By depriving the Plaintiffs of the freedom to perform religious marriage ceremonies or to marry, North Carolina stigmatizes Plaintiffs and their religious beliefs, and the State relegates the Couple Plaintiffs to second-class status. The laws forbidding same-sex marriage tell Plaintiffs that their religious views are invalid and same-sex relationships are less worthy, thus humiliating each Plaintiff and denigrating the integrity and closeness of families and religious organizations, depriving Plaintiffs of the inclusive religious community of family units they wish to establish.

Under North Carolina law, the Clergy Plaintiffs are prohibited under threat of criminal prosecution from performing any such religious ceremonies, and the Couple Plaintiffs are prohibited from becoming married in the tradition of their respective faiths.
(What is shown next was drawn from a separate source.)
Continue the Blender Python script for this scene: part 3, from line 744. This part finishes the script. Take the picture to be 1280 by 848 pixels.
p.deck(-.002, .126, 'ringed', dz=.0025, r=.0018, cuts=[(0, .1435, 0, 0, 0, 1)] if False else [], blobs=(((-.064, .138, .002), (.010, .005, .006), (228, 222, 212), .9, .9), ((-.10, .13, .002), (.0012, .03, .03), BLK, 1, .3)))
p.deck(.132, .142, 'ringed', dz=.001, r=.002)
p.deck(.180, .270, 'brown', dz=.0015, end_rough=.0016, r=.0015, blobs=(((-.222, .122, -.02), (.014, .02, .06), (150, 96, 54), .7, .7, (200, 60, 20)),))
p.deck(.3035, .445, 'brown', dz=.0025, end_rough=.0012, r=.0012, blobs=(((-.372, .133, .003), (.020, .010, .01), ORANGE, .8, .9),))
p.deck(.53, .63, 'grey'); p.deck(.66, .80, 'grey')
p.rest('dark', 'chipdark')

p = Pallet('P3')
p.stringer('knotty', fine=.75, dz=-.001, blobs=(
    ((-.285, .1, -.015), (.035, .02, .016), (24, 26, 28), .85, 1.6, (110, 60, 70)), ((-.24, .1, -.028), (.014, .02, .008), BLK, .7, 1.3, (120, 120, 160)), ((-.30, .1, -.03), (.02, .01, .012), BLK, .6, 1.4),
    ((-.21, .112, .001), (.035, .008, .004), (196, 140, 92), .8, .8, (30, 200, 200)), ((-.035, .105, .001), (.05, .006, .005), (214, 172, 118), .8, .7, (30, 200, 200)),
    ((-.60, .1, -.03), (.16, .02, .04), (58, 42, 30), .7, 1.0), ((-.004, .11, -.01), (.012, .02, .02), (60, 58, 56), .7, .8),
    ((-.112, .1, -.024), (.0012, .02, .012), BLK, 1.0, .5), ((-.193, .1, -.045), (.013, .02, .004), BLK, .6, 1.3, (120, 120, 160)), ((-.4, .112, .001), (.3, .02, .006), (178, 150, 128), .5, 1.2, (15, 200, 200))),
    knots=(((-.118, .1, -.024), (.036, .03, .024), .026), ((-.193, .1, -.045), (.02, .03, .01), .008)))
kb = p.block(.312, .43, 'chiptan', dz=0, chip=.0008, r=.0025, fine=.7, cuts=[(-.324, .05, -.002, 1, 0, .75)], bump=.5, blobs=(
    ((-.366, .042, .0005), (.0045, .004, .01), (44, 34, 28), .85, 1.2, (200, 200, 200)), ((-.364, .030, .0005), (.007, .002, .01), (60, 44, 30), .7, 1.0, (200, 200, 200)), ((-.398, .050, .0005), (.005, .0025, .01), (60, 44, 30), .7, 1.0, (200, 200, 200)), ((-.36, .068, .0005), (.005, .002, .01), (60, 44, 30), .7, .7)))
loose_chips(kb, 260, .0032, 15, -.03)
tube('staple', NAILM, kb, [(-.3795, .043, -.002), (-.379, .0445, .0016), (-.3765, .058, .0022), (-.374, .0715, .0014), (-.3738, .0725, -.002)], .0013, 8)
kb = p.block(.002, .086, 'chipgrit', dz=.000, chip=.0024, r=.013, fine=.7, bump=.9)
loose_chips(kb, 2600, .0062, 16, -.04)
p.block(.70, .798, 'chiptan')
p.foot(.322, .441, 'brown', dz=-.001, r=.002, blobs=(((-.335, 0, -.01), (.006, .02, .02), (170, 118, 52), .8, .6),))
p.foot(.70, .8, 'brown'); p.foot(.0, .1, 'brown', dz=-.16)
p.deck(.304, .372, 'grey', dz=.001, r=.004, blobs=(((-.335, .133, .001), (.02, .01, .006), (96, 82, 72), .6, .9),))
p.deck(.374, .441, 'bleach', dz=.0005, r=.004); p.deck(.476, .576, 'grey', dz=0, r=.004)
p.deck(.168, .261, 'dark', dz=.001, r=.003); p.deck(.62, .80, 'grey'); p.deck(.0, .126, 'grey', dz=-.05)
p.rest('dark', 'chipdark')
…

Such laws violate the First Amendment’s Free Exercise Clause.

By purposefully denying civil marriage to gay and lesbian individuals, North Carolina’s ban on same-sex marriage discriminates on the basis of sexual orientation. Gay and lesbian individuals are unable to enter into marriages available through the State to opposite-sex couples solely because of their sexual orientation. Accordingly, these laws violate the Equal Protection Clause of the Fourteenth Amendment to the United States Constitution by casting gays and lesbians into disfavored legal status and categorizing them as “second-class citizens.”